For many, the concept of a racist hate crime occurring at a university in Los Angeles is just as shocking as the idea that it could happen at a Christian school. But Biola is located in La Mirada, California, a largely white suburb with an African-American population of only 2.3 percent. And as sources mentioned, there are rumors the university is battling with its wealthy donors over its increasing commitment to diversity and social justice programming.

Rev. Jacqui Lewis, a minister and the host of the MSNBC show Just Faith, told the Daily Dot that the path to reconciliation is not an easy one—but it takes courage and the ability to see the "so-called 'other' as inextricably connected to ourselves."

“How tragic it is that hatred seeks to rear its ugly head in these times when our global family needs the power of revolutionary love to heal us," said Lewis in a statement emailed to the Daily Dot. "I pray for the students and faculty of Biola University to have courageous conversations create the context for truth-telling and understanding.”

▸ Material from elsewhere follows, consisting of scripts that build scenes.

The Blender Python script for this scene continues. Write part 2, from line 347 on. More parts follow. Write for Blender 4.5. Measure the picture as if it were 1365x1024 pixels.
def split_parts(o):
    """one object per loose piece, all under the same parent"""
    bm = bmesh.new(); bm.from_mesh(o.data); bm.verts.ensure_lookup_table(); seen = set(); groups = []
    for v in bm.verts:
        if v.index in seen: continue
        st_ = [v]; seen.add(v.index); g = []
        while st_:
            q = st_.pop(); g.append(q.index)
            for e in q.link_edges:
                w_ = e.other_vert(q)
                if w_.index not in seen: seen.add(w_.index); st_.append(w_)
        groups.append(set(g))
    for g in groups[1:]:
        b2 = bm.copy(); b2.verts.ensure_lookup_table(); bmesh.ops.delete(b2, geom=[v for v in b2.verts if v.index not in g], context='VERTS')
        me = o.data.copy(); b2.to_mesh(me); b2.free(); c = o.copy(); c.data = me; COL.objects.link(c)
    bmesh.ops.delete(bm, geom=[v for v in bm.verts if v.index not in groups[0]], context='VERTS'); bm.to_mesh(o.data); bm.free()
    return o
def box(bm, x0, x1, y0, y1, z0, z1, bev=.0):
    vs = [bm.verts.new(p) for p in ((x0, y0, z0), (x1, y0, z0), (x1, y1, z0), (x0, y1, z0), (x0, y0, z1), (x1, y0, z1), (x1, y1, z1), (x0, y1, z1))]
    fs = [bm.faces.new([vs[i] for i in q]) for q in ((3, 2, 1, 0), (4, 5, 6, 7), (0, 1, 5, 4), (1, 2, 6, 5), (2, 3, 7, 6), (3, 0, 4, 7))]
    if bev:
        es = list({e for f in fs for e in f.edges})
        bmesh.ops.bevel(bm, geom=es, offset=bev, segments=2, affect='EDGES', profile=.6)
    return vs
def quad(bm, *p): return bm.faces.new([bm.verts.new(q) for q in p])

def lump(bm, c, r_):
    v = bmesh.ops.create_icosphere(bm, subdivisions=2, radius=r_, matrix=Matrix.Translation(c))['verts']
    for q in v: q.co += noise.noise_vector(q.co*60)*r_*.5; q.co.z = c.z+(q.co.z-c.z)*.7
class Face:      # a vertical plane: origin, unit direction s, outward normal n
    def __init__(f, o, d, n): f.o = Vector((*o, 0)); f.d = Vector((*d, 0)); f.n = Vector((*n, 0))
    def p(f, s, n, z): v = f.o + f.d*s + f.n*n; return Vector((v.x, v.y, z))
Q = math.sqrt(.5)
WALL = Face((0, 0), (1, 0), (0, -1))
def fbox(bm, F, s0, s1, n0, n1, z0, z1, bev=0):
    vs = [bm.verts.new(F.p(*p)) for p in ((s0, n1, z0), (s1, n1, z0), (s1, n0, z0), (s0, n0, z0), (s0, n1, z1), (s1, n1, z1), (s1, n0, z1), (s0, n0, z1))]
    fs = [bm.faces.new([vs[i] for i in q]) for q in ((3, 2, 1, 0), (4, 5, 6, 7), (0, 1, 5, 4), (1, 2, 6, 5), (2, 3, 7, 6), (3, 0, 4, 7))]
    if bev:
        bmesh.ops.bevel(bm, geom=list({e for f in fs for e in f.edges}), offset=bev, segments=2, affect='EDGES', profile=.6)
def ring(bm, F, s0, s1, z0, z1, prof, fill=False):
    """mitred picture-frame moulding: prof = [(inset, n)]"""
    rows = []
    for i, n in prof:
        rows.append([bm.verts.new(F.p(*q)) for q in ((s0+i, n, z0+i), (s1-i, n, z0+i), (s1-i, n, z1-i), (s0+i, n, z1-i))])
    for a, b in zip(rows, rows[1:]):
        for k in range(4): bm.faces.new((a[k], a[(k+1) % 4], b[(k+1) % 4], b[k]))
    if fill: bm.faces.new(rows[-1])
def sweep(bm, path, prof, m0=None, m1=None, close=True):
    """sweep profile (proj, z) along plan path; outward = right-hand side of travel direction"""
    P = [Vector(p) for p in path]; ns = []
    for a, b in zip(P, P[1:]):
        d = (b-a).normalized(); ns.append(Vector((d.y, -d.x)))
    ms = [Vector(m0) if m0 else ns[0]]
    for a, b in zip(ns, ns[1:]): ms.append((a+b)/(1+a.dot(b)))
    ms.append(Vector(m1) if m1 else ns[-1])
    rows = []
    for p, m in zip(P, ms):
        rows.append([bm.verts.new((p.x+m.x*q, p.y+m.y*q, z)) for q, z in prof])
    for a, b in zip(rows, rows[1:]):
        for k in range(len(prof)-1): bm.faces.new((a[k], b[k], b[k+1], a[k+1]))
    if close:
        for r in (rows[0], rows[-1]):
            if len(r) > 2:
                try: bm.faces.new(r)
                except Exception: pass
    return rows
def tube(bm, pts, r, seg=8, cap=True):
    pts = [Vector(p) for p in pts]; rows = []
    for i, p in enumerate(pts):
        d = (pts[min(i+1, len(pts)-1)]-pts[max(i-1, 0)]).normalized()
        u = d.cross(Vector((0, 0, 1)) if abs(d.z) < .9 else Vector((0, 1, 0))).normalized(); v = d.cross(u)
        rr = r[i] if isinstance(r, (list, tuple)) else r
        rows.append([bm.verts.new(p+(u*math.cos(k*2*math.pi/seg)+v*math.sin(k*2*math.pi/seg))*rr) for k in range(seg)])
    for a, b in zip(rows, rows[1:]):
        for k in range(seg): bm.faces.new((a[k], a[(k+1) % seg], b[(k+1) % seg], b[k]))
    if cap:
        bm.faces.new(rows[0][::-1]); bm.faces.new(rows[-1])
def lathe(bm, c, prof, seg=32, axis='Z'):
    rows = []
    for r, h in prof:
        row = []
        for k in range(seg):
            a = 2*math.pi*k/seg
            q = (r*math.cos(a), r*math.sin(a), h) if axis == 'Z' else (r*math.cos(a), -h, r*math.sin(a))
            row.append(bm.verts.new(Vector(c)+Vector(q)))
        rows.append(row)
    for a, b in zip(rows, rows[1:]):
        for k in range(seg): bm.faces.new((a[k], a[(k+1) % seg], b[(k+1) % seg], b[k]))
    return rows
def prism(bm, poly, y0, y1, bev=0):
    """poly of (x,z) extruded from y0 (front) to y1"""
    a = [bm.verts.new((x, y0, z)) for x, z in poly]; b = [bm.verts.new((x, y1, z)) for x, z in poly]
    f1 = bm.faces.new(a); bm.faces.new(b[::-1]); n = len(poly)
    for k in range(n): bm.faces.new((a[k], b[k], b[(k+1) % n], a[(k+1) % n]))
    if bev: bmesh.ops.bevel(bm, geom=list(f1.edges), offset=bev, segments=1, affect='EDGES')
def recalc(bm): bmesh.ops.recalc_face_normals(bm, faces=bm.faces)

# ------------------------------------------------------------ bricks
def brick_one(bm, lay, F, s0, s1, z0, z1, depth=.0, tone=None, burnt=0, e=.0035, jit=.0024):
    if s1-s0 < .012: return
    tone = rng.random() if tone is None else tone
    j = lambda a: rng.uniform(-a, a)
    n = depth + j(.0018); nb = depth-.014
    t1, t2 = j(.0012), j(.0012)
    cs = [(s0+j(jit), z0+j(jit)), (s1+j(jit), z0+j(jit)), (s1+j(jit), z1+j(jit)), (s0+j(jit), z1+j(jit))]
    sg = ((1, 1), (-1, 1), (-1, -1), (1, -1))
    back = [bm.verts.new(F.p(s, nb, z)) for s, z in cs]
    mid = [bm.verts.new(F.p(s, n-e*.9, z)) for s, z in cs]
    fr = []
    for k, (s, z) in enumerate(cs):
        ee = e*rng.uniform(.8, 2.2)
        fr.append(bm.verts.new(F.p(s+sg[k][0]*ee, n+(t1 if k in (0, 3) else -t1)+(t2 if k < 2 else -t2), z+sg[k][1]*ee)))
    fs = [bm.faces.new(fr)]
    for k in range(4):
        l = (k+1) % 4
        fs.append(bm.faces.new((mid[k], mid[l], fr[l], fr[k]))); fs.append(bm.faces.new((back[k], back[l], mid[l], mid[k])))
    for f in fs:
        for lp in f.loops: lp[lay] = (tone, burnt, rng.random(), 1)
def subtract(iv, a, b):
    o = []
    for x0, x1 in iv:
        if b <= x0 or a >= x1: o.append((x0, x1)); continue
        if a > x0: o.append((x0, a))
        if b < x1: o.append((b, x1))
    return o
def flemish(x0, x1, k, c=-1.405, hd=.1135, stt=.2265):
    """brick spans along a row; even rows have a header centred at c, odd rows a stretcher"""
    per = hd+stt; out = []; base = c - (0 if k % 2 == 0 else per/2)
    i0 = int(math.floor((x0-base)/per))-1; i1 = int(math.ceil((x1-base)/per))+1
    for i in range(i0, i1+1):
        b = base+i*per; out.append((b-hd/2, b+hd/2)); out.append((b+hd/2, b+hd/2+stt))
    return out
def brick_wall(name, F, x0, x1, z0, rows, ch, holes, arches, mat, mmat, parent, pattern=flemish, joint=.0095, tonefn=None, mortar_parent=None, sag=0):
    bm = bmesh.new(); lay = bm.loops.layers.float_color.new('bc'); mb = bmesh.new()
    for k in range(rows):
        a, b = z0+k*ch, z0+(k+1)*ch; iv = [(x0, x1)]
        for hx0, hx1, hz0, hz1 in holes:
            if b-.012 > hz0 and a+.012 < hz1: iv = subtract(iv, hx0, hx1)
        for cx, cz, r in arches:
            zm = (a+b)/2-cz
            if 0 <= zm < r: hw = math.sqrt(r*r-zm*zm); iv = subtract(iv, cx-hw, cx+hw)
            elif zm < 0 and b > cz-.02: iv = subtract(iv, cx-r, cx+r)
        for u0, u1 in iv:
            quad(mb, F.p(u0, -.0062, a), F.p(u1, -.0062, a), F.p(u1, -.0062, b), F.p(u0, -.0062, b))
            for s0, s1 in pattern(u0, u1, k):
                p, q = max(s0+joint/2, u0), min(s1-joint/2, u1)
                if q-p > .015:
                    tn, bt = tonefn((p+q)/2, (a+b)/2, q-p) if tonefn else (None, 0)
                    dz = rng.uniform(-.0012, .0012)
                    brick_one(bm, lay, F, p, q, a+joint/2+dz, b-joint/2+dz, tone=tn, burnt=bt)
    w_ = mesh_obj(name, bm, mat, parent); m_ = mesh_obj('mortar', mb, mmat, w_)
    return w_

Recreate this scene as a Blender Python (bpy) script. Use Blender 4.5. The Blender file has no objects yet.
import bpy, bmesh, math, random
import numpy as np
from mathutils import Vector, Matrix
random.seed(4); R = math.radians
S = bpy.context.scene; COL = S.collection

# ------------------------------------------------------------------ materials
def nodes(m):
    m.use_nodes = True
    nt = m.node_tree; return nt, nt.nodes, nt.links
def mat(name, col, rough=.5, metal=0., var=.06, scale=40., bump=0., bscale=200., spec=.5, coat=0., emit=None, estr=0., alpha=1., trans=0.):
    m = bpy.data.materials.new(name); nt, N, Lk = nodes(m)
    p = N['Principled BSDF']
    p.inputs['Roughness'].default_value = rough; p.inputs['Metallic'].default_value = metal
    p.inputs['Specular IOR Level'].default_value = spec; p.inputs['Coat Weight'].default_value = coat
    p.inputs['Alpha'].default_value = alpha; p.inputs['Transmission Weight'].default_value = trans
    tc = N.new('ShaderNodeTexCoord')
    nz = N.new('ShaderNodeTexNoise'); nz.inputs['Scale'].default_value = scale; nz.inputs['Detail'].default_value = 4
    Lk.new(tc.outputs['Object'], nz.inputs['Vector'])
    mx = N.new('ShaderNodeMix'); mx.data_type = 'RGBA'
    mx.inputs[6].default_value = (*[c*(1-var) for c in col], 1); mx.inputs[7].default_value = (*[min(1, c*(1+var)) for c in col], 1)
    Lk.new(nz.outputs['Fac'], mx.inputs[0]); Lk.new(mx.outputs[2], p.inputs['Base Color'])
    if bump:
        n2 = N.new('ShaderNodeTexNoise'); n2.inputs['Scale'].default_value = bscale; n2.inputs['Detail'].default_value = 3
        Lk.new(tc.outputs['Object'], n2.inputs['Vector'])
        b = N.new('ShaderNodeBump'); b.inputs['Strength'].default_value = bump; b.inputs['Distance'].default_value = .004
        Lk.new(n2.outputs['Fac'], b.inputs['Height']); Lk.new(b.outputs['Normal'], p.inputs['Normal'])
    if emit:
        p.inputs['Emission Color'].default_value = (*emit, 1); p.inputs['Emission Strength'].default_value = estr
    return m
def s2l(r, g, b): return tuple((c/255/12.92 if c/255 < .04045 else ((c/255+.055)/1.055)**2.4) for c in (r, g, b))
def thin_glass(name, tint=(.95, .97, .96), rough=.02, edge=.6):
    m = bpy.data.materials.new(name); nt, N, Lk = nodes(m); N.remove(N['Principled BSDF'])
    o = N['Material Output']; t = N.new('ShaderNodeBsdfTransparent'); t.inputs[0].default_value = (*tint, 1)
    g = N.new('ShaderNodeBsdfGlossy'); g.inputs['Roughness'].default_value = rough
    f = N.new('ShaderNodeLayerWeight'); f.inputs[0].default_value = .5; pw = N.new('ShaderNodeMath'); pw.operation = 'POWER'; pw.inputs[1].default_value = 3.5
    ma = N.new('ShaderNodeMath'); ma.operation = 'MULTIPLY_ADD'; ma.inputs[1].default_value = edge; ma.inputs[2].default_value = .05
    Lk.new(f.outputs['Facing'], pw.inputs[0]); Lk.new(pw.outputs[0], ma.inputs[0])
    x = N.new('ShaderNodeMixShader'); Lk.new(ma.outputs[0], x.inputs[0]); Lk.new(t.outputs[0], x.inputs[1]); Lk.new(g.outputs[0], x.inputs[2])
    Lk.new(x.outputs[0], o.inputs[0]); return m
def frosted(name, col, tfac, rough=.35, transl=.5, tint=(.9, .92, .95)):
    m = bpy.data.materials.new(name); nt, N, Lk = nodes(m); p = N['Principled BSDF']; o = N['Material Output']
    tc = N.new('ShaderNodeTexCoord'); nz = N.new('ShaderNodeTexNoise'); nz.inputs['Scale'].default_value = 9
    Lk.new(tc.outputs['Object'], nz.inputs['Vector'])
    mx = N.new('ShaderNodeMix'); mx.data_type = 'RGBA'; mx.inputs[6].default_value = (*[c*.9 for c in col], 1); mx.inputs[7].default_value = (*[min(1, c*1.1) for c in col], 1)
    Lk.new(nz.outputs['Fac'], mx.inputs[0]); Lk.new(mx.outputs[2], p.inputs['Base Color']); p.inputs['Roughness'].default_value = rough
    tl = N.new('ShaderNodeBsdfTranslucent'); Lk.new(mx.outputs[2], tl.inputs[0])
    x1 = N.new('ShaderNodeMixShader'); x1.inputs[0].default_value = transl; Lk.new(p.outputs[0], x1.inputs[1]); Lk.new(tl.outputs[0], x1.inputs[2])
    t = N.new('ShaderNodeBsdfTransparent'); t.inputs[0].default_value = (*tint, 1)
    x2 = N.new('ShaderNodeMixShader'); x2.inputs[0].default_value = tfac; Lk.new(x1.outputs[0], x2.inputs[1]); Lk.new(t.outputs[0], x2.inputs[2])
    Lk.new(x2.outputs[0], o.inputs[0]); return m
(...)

On Thursday, the campus will host two events for students in the wake of the incident: a forum with Residence Life at one of the dorms, and a panel discussion on race and racism. The school also directed students to call its pastoral care and counseling hotlines to deal with any emotional distress or other concerns.

In the meantime, students of color like Runnels refused to be scared off from continuing emphasis on racial justice at the Christian college.

"It’s an uphill battle, but it’s one worth fighting for," Runnels said. "Jesus died for all—not just for white culture and white comfort." 

Correction: A previous version of this article misspelled La Mirada, California. Also, campus authorities met with affected students on the same day they learned of the incident. The headline has been updated for accuracy.